House debates

Thursday, 17 September 2015

Matters of Public Importance

National Broadband Network

3:49 pm

Photo of Steve IronsSteve Irons (Swan, Liberal Party) Share this | Hansard source

It is always a pleasure to follow the member for Chifley; if nothing else, he is always entertaining. I am glad he did not show us his rocket! I will bring a Western Australian perspective to this debate. That the NBN in Western Australia was in an absolute shambles at the time of the election is often forgotten. You talked about going backwards, Member for Chifley. So let me take you back to September 2013—he is leaving; he does not want to hear this!—to the situation that the incoming Minister for Communications, now the Prime Minister, was faced with in Western Australia when the coalition was elected to government. At the time of the election, there was only a handful of premises connected. The work had basically stopped, with only 34 premises connected across the whole of Western Australia. It took six years for 34 premises. Well done! What an achievement!

The lead contractor, Syntheo, had announced it would be pulling out of the state and no longer continuing with the project in WA due to the difficulties it had in delivering anything. They also left a lot of subcontractors unpaid. That was all under Labor management. There were three separate investigations in WA into claims asbestos was mishandled in the rollout during the six years of Labor management, including in East Perth, Canning Vale and Victoria Park, which is in my electorate of Swan. There was also an investigation in the seat of Canning when the issue was raised by the former member, Don Randall.

The member moving this motion talked about mismanagement of the NBN. What was happening with the NBN in WA in 2013 was perhaps the worst type of mismanagement I have ever seen in my years in business and in government. The task facing the incoming minister was a massive one. As the then Minister for Communications said on 5 June 2014:

… it is much harder to get a project that has failed or that has been mismanaged back on track than it is to get a new project, from a greenfields start, on track.

But the minister has managed to turn the NBN around since the election, particularly in my electorate. It has become the electorate with the most advanced rollout of the NBN in Western Australia. You can see, by looking at the rollout map, that each of the four local government areas in my electorate now contain at least some areas where the NBN has been completed, is under construction or is in the build preparation phase, whereas in September 2013, under Labor, I think there were about 14 premises connected in my electorate.

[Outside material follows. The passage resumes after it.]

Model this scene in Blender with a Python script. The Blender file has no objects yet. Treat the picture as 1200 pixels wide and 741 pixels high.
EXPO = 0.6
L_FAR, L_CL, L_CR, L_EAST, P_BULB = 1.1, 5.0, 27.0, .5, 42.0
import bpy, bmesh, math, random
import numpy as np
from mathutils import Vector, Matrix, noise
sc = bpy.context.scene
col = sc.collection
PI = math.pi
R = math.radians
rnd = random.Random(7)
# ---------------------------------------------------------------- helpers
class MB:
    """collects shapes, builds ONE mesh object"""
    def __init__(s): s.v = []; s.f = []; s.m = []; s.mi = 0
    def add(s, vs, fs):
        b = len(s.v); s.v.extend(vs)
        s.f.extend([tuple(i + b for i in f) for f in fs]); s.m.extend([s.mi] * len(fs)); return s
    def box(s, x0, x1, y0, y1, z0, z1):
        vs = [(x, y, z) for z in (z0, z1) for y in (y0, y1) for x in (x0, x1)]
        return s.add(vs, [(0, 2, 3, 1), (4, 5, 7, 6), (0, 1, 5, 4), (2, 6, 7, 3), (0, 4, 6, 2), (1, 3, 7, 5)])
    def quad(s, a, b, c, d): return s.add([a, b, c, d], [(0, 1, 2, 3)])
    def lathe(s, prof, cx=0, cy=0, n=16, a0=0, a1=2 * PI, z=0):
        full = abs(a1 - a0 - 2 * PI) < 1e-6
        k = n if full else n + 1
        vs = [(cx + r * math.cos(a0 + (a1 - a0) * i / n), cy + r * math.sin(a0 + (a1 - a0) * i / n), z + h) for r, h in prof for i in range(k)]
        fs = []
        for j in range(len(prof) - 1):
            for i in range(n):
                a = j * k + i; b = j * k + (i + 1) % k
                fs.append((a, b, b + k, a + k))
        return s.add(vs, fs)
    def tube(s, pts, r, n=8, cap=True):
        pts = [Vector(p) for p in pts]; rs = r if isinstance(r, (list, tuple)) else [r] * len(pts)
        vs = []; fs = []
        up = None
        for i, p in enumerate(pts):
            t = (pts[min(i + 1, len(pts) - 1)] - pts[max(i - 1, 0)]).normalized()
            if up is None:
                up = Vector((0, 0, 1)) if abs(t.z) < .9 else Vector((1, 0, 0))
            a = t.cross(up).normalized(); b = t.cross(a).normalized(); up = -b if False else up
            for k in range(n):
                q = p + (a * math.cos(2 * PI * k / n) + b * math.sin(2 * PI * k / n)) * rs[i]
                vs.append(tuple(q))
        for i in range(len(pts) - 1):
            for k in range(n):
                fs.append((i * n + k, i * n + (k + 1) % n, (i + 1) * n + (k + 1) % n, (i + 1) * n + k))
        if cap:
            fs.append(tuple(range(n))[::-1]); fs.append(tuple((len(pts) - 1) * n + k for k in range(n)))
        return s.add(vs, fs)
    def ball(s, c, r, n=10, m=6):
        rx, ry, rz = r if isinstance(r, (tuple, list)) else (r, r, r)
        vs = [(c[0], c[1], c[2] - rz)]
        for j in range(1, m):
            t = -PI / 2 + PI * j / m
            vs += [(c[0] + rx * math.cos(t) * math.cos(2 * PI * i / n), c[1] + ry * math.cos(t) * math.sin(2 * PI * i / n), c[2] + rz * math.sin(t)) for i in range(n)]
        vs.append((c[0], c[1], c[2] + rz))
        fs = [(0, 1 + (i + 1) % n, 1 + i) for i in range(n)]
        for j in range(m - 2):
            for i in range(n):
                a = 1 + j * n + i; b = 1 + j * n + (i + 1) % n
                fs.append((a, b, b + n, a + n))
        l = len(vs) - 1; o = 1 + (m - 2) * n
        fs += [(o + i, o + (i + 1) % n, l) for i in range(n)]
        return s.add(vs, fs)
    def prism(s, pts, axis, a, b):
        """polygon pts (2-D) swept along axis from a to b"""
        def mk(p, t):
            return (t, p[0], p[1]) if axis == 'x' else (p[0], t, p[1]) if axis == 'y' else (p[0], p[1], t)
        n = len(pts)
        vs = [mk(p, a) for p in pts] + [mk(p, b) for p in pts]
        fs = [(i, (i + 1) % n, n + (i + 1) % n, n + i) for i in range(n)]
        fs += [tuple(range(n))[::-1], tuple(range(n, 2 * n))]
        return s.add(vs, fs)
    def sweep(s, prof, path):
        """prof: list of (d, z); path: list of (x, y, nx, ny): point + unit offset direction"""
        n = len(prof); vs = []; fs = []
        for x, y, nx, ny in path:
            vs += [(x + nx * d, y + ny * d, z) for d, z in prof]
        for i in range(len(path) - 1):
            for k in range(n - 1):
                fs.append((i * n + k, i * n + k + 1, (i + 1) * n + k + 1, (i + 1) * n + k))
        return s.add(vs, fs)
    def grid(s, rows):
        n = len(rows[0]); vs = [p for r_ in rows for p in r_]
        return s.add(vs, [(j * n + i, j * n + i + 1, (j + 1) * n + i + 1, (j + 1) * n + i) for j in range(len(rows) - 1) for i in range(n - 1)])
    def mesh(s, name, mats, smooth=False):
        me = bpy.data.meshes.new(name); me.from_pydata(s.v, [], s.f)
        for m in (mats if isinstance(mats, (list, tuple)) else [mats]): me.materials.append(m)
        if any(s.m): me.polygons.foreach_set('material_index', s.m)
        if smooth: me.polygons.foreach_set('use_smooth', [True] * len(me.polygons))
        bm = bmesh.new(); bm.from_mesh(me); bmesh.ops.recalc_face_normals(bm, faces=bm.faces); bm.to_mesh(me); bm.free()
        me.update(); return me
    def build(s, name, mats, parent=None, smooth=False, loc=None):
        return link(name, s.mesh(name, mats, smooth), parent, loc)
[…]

But the legacy of Labor's mismanagement unfortunately continues in my electorate. In the time I have left I want to focus on the part of my electorate that has not yet been listed for connection to the NBN—the Ascot exchange which serves the majority of the City of Belmont. Within this exchange there are many areas where broadband speeds are poor—and there are a number of areas where it is impossible to connect to broadband or any internet at all. These blackspots are typically in the suburbs of Cloverdale and Kewdale. One of the frustrations of my constituents in these areas is that they are often told by Telstra, when they ring up, that they will be able to connect. The official coverage maps also show that there are connections available. However the reality on the Ascot exchange, as my constituents tell me in the many letters I receive, is very different. Typically, after going through a long process the people in these areas become resigned to the fact that they cannot connect.

Labor have let the people who live in the Ascot exchange area down in many ways. Back on 17 September 2007, exactly eight years ago today, the then member for Swan—Labor—wrote to a constituent in my electorate and said the following:

Labor's National Broadband Network will solve Ascot's broadband problems.'

He also wrote, in reference to how much broadband was going to cost:

Labor will invest up to $4.7 billion to establish the National Broadband Network in partnership with the private sector.

Where the hell did he get that figure of $4.7 billion from? Talk about an understatement by the Labor member for Swan, Kim Wilkie!

We then had six years of Labor government after Mr Wilkie had promised in that letter that Labor would fix the Ascot exchange. Early on in that time, in 2008, the Eastern Metropolitan Regional Council commissioned a detailed broadband blackspot survey of the Ascot exchange area, and this survey definitively documented all the problems in the area. This survey went on to become the basis of a submission to the federal Labor government for the Ascot exchange to be prioritised in the NBN. This submission was rated extremely high by the minister's own department. Yet, when the time for the rollout announcement came, Belmont and the Ascot exchange were left out by the Labor government. They let the people of Belmont down for political reasons—and with their mismanagement.